The show taps into ’90s nostalgia, as evidenced by its soundtrack, which includes the Cranberries (especially poignant after Dolores O’Riordan’s passing in 2018); ’90s hairstyles; hoop earrings; references to Pulp Fiction (the source of Michelle’s favorite word, “motherfucker”); Macaulay Culkin’s emancipation; and the girls dancing in formation to Whigfield’s “Saturday Night.”

Yet, the show mixes pop culture nostalgia with the reality of life in the ’90s in a small town in Northern Ireland, far away from the glitter of Beverly Hills 90210, or the coolness of Bel-Air. Instead, the girls speak local dialect (and make fun of James’ British accent). We get to see various views of the city and its landmarks, including a shot showing the crossing out of the “London” in Londonderry. Weekly routines in people’s lives—such as the mathematical precision of preparing a Friday night order of fish and chips, or Ma Mary’s refusal to wash a half-load of laundry—localize the show in working-class Derry.

Most important, however, is that the show centers on young women, their hopes, dreams, and anxieties. The protagonists in Derry Girls are not “nice” girls. They are dramatic (Erin), foul-mouthed (Michelle), anxiety-ridden (Clare), and quirky (Orla). They fight, squabble, and sometimes let each other down: When her best friend Clare confides to Erin that she is lesbian, Erin’s initial reaction is to tell Clare to “get back in” [the closet]. (They ultimately make up and support each other.) The girls’ adult counterparts, Ma Mary, Aunt Sarah, and Sister Michael (the cynical head nun of the Catholic school) are likewise strong, complex characters.

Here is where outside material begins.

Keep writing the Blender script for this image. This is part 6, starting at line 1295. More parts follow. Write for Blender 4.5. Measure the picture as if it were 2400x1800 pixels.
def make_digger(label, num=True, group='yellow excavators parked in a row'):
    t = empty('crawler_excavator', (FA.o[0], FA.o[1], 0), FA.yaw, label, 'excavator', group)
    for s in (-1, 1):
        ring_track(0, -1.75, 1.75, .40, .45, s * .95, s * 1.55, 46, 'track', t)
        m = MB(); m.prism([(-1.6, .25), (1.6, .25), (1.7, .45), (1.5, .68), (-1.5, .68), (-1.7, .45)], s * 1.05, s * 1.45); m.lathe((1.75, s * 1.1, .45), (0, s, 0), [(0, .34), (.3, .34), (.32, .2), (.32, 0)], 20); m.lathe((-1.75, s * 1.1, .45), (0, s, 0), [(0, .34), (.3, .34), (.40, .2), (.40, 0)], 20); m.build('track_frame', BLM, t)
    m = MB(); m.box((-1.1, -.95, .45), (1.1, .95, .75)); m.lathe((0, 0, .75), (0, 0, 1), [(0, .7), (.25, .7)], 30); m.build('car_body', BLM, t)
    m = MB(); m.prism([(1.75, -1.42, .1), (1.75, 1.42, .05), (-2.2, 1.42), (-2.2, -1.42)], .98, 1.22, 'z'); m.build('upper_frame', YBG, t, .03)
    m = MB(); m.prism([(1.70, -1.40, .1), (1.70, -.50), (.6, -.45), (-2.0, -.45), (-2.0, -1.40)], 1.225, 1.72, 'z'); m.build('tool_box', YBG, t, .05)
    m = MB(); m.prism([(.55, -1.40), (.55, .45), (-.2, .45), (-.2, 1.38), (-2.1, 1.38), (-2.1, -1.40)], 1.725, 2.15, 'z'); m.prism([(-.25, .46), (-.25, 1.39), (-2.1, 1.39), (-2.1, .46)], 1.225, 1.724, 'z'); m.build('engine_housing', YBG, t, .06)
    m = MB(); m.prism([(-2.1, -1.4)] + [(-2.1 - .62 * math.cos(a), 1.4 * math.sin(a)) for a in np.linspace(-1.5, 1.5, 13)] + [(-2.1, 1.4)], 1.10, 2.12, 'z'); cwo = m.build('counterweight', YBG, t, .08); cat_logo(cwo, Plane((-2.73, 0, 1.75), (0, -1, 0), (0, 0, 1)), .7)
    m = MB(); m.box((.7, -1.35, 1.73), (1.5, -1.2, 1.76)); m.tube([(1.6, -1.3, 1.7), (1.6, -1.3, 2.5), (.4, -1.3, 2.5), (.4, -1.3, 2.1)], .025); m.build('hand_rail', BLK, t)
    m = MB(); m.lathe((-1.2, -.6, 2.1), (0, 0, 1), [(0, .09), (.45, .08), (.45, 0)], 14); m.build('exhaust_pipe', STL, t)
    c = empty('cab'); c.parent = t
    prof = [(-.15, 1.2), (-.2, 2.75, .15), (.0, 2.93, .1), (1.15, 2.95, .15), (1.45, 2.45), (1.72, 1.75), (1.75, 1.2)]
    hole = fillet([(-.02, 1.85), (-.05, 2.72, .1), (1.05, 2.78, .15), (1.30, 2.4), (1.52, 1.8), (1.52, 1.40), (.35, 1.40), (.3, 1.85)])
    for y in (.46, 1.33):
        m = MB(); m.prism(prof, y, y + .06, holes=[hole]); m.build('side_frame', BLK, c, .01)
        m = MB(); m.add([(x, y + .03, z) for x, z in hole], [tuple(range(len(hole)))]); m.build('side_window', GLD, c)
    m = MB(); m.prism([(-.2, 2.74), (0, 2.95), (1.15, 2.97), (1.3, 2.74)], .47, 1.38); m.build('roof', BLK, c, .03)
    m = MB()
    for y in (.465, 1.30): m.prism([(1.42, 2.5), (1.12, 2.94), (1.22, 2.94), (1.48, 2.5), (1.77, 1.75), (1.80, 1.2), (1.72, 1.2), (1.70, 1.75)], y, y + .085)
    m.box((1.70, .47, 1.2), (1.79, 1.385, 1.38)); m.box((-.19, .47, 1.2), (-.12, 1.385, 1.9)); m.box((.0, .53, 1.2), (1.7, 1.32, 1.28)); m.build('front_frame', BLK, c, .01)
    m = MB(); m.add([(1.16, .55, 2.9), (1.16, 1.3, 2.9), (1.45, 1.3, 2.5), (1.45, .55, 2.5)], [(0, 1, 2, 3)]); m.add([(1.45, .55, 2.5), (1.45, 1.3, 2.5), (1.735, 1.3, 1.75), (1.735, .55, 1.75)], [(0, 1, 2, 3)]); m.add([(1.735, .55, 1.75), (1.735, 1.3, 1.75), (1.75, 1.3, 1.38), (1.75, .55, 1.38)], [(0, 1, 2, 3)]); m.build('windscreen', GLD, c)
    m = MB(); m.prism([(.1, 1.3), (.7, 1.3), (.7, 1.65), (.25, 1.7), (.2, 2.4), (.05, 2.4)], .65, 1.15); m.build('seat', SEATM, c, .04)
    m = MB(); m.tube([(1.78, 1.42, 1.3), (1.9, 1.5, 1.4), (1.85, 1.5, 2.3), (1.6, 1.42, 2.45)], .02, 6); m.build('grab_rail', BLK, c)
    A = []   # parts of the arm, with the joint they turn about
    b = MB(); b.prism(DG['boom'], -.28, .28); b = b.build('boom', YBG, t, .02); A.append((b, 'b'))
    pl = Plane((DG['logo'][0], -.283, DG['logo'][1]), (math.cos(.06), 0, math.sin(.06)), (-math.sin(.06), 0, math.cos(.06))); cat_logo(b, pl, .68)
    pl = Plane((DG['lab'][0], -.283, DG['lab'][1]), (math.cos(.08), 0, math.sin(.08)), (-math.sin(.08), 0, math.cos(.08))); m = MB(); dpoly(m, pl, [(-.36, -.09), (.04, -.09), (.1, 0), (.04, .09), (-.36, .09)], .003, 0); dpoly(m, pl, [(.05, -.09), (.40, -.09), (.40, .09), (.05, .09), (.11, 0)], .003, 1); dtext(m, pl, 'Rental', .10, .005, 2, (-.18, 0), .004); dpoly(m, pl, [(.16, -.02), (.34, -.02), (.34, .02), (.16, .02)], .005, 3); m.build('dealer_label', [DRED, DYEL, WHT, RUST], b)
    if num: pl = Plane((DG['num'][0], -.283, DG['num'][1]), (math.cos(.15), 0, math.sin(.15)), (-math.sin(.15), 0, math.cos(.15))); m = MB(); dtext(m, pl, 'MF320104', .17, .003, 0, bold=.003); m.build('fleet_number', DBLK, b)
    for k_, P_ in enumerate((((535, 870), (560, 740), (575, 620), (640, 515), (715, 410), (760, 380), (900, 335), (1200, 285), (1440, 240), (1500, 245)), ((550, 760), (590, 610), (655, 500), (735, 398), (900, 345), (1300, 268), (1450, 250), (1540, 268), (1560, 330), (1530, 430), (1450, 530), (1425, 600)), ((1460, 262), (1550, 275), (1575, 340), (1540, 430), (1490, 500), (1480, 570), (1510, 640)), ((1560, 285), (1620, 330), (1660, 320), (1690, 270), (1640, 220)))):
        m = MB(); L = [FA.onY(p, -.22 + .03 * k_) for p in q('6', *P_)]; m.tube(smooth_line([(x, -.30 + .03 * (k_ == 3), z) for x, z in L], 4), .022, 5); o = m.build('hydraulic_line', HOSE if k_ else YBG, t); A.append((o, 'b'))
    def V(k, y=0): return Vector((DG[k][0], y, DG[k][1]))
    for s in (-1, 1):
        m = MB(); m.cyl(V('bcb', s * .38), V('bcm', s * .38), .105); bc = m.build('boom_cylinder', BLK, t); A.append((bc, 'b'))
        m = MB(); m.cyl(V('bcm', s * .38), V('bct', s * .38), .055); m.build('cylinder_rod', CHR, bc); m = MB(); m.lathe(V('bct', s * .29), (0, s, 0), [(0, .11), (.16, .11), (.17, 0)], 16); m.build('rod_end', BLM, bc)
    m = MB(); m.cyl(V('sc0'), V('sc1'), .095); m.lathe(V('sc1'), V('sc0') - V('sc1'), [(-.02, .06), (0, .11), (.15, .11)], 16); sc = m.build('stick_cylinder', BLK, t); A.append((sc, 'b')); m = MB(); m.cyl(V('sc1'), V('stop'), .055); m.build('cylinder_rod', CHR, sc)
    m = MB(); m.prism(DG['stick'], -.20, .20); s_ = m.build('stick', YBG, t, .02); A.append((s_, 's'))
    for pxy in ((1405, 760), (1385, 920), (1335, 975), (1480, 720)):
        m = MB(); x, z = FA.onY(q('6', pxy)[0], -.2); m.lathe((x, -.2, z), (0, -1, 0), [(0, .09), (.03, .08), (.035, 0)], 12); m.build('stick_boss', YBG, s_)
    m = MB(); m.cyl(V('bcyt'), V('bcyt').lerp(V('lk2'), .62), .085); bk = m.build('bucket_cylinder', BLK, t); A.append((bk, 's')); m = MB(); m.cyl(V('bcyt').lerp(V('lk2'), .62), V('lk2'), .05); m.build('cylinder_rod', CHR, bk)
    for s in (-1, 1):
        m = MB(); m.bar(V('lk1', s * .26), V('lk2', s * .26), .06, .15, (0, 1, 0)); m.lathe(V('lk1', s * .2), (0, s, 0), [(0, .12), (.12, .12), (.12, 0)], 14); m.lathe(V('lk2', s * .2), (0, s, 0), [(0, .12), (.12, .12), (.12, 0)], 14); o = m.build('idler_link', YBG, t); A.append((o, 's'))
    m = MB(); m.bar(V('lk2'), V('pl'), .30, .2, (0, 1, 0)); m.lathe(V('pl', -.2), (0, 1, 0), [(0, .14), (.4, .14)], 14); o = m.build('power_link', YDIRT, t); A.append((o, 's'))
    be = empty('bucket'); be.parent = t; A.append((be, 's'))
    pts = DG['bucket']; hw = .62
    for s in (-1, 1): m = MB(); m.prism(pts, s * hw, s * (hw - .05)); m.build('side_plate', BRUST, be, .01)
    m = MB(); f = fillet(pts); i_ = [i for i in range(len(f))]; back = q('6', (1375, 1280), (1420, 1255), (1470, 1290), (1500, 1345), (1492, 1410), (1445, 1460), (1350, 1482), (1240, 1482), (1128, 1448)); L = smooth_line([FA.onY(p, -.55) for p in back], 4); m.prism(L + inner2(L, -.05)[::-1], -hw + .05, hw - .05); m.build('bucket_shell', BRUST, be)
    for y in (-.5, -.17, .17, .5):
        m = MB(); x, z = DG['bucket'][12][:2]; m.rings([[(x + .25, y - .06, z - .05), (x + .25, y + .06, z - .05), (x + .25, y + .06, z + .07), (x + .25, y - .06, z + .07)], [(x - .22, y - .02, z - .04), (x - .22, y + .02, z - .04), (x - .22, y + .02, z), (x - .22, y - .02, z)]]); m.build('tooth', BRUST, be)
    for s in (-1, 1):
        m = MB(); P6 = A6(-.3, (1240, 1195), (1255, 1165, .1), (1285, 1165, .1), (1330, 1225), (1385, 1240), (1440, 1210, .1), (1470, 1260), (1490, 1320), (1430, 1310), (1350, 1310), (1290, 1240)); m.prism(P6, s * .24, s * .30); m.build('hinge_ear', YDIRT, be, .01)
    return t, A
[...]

Derry Girls speaks to something audiences have been waiting for: comedy about women, without them being the butt of the joke. Moreover, the show provides another perspective of the Troubles. While most representations of the Troubles are dramas about young men having to take sides (such as Adrien McKinty’s crime novels, Bernard MacLaverty’s Cal, or the US film The Devil’s Own), Derry Girls presents a female version of history. Choosing comedy to tell a story, creator and writer Lisa McGee not only shows the tension between normalcy and state of exception, but she highlights the necessity of laughter and fun. In Derry Girls, relief from tension is found in comedy. The show begins with a bomb threat, which closes down the local bridge. More inconvenienced than horrified, everyone gets on with life. And while the focus of the show is on the girls, the Northern Ireland conflict is always looming, and slowly becomes more important to the plot—for example, when Erin’s family has to decide what to do with the “wee RA man” (an IRA member) who hid in their trunk to secretly cross the border. The show ends by juxtaposing images of the girls and James dancing onstage at the school talent show, celebrating their friendship, with the rest of Erin’s family standing shocked in front of the TV, listening to the news of a bomb killing several people

However, the strength of the show is not only the mix of universal appeal and localness, but its timeliness. Twenty years after the Good Friday agreement, suicide rates and PTSD are higher in Northern Ireland than anywhere else in the UK. And even though we have come a long way when it comes to LGBTQ+ acceptance and representation, Clare would still be unable to get married today, as Northern Ireland still does not allow gay marriage. Moreover, the messiness of Brexit makes the future of Northern Ireland uncertain again. Yet, Derry Girls reminds us that there is resilience in laughter, and that comedy can help us cope with pain.